Pepín Liria ofreció cuanto da de sí, que no es poco. Pepín Liria, torero honrado donde los haya, atesora pundonor y lo entrega con generosidad ilimitada. Si Pepín Liria añadiera a su ardiente corazón alma de artista, sería un torero de época.

Toreó Liria esforzado y ceñido sin importarle atropellar la razón. Valentísimo en el segundo, le aguantó las embestidas inciertas y libró sin estremecerse los derrotes que le tiraba al revolverse. Al sexto le recetó una voluntariosa y alborotada faena, que le valió una oreja. Al mejor toro de la tarde, que hizo cuarto, lo recibió con tres largas cambiadas y lo muleteó después de rodillas y de pie con indudable valentía, provocando el entusiasmo sincero del público.

Ahora bien, no siempre la voluntariosa entrega de los toreros coincide con la correcta aplicación de las reglas del arte. El caso se dio en la lidia de ese cuarto toro, cuya casta brava probablemente habría dado mejor juego si Pepín Liria no lo hubiera destemplado tanto.

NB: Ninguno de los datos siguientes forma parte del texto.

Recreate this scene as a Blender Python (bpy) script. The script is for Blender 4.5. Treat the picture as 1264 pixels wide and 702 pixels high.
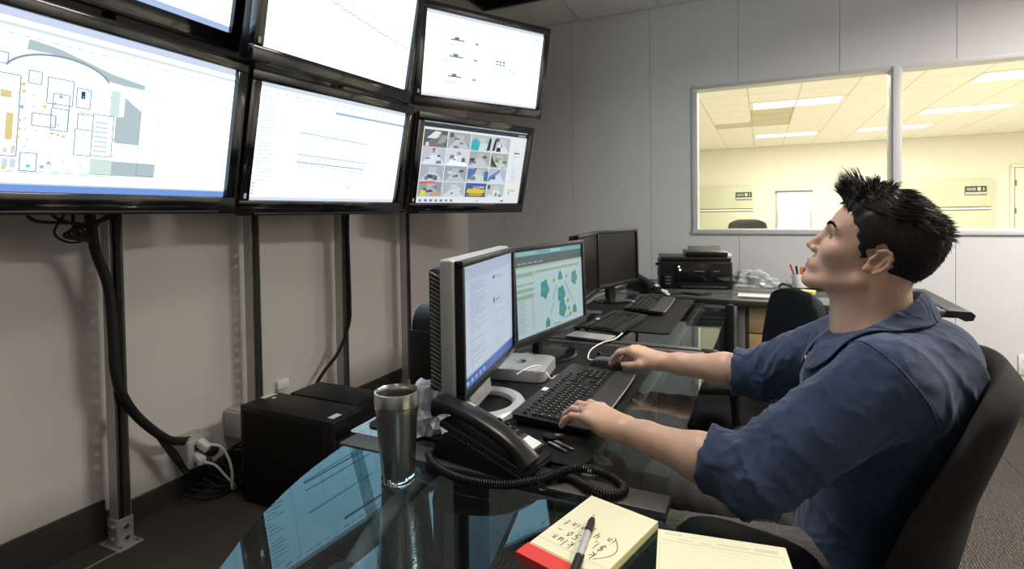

El toro, un colorao capirote de admirable estampa y preciosa capa, largo y vareado, sin excesivo peso, remató en tablas de salida y el desarrollo de su codiciosa bravura le costó recibir un puyazo salvaje de mil cariocas que le propinó el incivil picador. Pero no se vino abajo. Antes al contrario, se recreció al castigo y embistió con sostenida nobleza hasta rendir la vida. Era un toro de casta, evidentemente. El toro, al fin. El verdadero, el que reclama la afición y la fiesta exige. El toro que rara vez aparece en los ruedos pues las figuras -he aquí la otra cara de la realidad- no lo quieren ver ni en pintura.